From Resonant to Broadband Searches for WISPy Cold Dark Matter
Joerg Jaeckel, Javier Redondo

TL;DR
This paper explores the relationship between resonant and broadband detection methods for WISPy cold dark matter, analyzing how cavity size influences sensitivity and enabling more effective searches for axions and hidden photons.
Contribution
It clarifies the connection between resonant cavity and broadband detection setups, providing insights into sensitivity limits for large-scale off-resonance cavity experiments.
Findings
Transition from resonant to broadband detection modes analyzed
Sensitivity estimates for large cavities beyond photon wavelength derived
Guidelines for optimizing cavity-based dark matter searches established
Abstract
Dark matter may consist of light, very weakly interacting bosons, produced non-thermally in the early Universe. Prominent examples of such very weakly interacting slim particles (WISPs) are axions and hidden photons.
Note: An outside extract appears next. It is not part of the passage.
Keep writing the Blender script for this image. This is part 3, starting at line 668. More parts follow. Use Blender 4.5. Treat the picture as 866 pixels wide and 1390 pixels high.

Direct detection experiments for such particles are based on the conversion of these particles into photons. This can be done in resonant cavities, featuring a resonant enhancement, or by using suitably shaped reflecting surfaces that allow for broadband searches. In this note we want to elucidate the relation between the two setups and study the transition from resonant to broadband searches. This then allows to determine the sensitivity of off-resonance cavity searches for cavities much larger than the wavelength of the generated photons.